Esports isn’t really that different from traditional sports, pointed out Jun Hwuy An, a Penn sophomore who’s Overwatch liaison chair at the university’s Esports Association.

“Esports players practice, they utilize teamwork and incredible player skill to win games, and they must be examples of good citizens for their viewers,” An wrote via email. Like players of any sport, he said, they “commit a tremendous time and effort to mastering their craft and they sacrifice a bit of their wellbeing for what they love.”

Philly Fusion player Gael “Poko” Gouzerch backs up that assessment.
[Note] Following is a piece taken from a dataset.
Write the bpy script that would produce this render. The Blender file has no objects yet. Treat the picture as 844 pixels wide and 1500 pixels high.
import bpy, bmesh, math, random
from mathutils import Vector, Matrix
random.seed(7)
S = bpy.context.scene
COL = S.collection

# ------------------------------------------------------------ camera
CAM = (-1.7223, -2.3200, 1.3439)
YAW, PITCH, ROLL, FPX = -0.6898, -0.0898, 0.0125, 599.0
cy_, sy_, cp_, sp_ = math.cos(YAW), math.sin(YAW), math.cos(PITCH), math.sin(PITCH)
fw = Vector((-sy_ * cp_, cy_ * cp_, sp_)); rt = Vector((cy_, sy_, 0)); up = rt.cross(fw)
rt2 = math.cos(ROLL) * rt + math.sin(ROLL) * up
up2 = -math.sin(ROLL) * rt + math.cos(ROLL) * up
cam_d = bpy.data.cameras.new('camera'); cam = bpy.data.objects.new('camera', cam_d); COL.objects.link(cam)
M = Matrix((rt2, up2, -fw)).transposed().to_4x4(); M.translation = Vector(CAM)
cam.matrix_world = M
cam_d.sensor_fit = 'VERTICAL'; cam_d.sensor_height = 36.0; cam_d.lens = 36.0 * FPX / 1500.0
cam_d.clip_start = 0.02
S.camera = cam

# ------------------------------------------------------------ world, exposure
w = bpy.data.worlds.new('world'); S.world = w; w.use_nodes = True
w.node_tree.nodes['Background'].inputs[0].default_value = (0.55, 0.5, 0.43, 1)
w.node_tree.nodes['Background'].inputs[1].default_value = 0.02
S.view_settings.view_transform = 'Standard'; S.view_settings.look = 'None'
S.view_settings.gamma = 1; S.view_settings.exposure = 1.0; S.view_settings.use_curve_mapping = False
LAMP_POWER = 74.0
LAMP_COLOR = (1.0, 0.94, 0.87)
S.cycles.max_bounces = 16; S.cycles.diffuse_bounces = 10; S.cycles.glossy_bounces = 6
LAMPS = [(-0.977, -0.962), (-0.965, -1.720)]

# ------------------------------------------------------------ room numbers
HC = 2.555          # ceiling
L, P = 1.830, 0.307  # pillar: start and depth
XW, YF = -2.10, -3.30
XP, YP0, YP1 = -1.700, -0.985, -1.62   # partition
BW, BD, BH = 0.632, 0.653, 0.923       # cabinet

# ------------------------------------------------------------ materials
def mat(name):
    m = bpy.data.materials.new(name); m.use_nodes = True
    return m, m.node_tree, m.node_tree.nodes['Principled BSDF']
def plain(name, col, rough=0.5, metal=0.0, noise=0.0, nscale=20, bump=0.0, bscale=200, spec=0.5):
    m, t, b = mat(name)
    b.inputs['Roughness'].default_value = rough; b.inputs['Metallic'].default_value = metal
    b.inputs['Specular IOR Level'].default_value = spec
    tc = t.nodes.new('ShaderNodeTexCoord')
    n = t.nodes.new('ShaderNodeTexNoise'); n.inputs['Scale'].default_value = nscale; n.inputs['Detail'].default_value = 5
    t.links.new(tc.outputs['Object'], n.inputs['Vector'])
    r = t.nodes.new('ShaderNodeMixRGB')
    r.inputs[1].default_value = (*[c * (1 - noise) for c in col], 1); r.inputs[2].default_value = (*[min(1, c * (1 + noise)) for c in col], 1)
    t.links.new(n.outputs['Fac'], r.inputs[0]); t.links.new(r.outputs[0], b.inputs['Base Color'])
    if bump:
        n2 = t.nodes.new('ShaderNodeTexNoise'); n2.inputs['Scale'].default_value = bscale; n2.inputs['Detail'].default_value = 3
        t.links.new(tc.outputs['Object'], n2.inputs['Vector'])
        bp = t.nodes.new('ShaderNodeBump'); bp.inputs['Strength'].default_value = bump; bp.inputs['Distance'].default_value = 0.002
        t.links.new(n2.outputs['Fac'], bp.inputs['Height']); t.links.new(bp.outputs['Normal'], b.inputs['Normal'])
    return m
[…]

Originally from from Nîmes, France, Poko told Billy Penn that it takes “a lot of sacrifices and dedication” to be a pro-esports gamer.

Poko started out just by playing Overwatch with friends, he said, and then was recruited thanks to good performance in tournaments. He describes his daily life in L.A. as not that different from what it used to be, except for the dedication required. “Sometimes your friends are gonna ask you to party Sunday night,” he said, “but you have scrims [practice matches] so you can’t. You have to be able to put your friends and family on hold to be the best.”

Poko is thrilled by the growing local support for the Fusion in the city it reps on the national stage.

“We didn’t expect so much support from Philly fans,” he said. “We are very proud to represent such a beautiful city and we are gonna do our best to make them proud.”

He’s also looking forward to the eventual move east.

“It’s not up to me, but if I had to decide I would definitely go to Philly sooner,” Poko said.

“I’ve heard they have some amazing cheesesteaks, and the Eagles are the dream squad.”